Fortunately, Coates's professors at Howard University had seen "Malcomites" like him before. They saw it as "their duty to disabuse me of my weaponized history." The professors helped Coates understand that Tolstoy is everyone's Tolstoy.

Coates is well-known for his research on the case for reparations for African-Americans to compensate for some of the harm of slavery, Jim Crow and more subtle discrimination, such as that which was incorporated into the GI Bill. High school teachers should draw upon his explanation why we need to teach civil rights breakthroughs as parts of the seamless web of history. While we must celebrate victories, we must see them in their full complexity. We can't disconnect emancipation in the Northern colonies from the Revolutionary War and Southern emancipation from "the charnel house of the Civil War." To understand black people's emancipation from Jim Crow, we must study World War II.

I suspect that Coates acknowledges the good that was done by the New Deal, the post-WWII Fair Deal and the GI Bill, but I'm not sure that enough history teachers understand the truth that today's ghettos are "as planned as any subdivision." Regardless of whether we all agree, Coates's description of post-war housing policy as "an elegant act of racism, killing fields authored by federal policies" is bound to stimulate a class discussion.
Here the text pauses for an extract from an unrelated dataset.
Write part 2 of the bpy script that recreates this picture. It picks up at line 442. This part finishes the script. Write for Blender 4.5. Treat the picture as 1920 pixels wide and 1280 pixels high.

Once high school students are thinking anew about ways of connecting the dots of economic and political history with the history of racism and discrimination, they will be better prepared for coming to grips with the deaths of Michael Brown, Travon Martin, Renisha McBride, John Crawford, Tamir Rice, Kajieme Powell and Jordan Davis, Sean Bell, and so many other blacks killed by police. Before tackling those contemporary issues, however, Coates sets the stage for wrestling with those issues with his personal story about the death of his fellow Howard student, Prince Jones.

Coates places the police shooting of Jones in Prince Georges County which he describes as a "great enclave of black people who seemed, as much as anyone, to have seized control of their bodies." Coates explained that black people in PG County "were comfortable and had 'a certain impatience' with crime." He could understand why blacks seeking their share of the American Dream would crave order because he remembered his fearful childhood, "What I would have not given, back in Baltimore, for a line of officers, agents of my country and my community, patrolling my route to school!"

But, Coates concludes, "Prince was not killed by a single officer so much as he was murdered by his country and all of the fears that marked it from birth." Moreover, even black PG County cops "only view us with the same contempt as the society that sent them." Such a statement is guaranteed to spark an exciting class debate; I'm curious how many times students engaging in such an exchange will argue for or against Coates's use of the word "only." Regardless, students will inevitably become contemplative when grappling with his conclusion, "The Dream of acting white, of talking white, of being white, murdered Prince Jones as sure as it murders black people in Chicago ..."

Finally, Between the World and Me raises the implicit Standard of Instruction: Struggle. We must struggle "not because it assures you victory but because it assures you an honorable and sane life." Students must keep up the struggle to ask questions and understand the full complexity of the world to "preserve the sanctity of your mind."